Description
Session Description
Background:
This reflective practice presentation will present a practical case study of initiatives at Queen’s University, Canada, to develop and sustain an open textbook service to support instructors in providing materials that are best suited to their course content, tailored to their teaching, and affordable for their students (Bowness, 2017). Situated within the broader open ecosystem, this new service compliments existing publishing support services provided and maintained by the University Library including an open monographs and journals hosting service for faculty and students wishing to start or flip their journal or monographs to an open model, as well as the preservation and dissemination of faculty papers through the institutional repository.
Telling our OER ‘story’ so-far:
Queen’s Open and Affordable Course Materials Working Group was established in 2017 and underpinned by the principle of reducing barriers to learning for students (Ozdemir & Hendricks, 2017 p.e1) through the provision of equitable, broad access to learning resources.
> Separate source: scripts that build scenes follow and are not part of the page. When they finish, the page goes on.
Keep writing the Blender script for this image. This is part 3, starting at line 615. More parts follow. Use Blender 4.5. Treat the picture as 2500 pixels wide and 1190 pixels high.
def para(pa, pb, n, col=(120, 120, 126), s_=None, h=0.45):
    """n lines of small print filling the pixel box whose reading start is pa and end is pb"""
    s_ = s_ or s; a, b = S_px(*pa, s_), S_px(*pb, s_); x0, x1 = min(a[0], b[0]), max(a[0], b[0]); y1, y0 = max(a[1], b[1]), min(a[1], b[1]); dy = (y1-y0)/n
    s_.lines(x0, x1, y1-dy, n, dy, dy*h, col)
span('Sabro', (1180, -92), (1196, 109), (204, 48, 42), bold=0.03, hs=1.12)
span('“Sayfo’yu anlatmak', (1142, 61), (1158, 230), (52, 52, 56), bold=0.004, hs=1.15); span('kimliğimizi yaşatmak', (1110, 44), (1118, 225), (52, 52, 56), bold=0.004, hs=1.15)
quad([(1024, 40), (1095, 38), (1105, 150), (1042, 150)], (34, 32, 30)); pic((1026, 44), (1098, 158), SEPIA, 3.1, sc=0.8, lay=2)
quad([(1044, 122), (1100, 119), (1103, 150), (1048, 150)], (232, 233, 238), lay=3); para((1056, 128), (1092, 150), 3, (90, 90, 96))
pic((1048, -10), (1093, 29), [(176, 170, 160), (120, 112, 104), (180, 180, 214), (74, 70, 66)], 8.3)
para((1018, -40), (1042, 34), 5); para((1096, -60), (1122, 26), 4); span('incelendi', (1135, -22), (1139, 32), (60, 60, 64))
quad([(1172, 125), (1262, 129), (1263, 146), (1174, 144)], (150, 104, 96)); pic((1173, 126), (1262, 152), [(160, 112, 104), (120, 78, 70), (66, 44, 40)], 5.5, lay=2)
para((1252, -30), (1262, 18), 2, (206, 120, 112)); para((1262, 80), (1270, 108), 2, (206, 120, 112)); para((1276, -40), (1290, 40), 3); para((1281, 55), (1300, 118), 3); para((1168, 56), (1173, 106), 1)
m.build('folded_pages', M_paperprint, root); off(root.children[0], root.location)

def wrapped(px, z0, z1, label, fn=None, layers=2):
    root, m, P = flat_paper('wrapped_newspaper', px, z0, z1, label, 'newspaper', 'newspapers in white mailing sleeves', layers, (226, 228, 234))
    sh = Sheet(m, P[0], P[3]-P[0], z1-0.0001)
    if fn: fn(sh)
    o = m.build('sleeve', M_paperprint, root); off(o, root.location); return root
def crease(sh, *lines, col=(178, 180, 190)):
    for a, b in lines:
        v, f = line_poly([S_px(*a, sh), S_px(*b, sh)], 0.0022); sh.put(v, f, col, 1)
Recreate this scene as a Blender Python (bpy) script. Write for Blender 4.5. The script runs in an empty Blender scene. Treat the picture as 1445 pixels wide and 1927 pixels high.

We have ran 2 successful funding rounds providing resources (staff and monies) as well as a range of practical service supports towards both the creation and adaption of open textbooks. This has resulted in the creation of a number of fully open textbooks integrated into high intake courses and emerging curricula areas.
Building towards a sustainable future where ‘open’ resources are integrated into the course creation process, Queen’s is new developing a coordinated action plan for open textbook support across the disciplines that is both achievable and sustainable in the Canadian higher education context.
Key take-always:
Taking a highly practical and experiential approach, this presentation will explore:
• Strategies to engage and incentivise faculty in transitioning to open textbooks and away from commercial ones
• Lessons in project management – facilitating successful OER projects through a coordinated approach
• Maintaining momentum and engagement through a Community of Practice that has something for everyone engaged the teaching and learning process
• Using Pressbooks as a platform for publishing open textbooks – perspectives from the authors and the Library
• Approaches towards developing organisational capacity to support and sustain OERs at Queen’s including integration into planning, governance and budgetary structures at an institutional level.
Audience engagement:
A key component of this presentation will be to solicit the perspective of participants contributing their own experience and learned lessons in developing support services for open educational. This will be achieved through the use of an audience-response system as well as shared stakeholders testimonials in their own words.
Session content
N/A
References
References:
• Bowness, S. (2017). “The Open Education Resources Movement is Redefining the Concept of Online Textbooks”, University Affairs. Available at: https://www.universityaffairs.ca/features/feature-article/open-educational-resources-movement-redefining-concept-online-textbooks/ [Accessed 30 Nov. 2018].
• Ozdemir, O. & Hendricks, C., (2017). Instructor and Student Experiences with Open Textbooks, From the California Open Library for Education (Cool4Ed). Journal of Computing in High Education, 29 (1), p.e1, doi:10.1007/s12528-017-9138-0.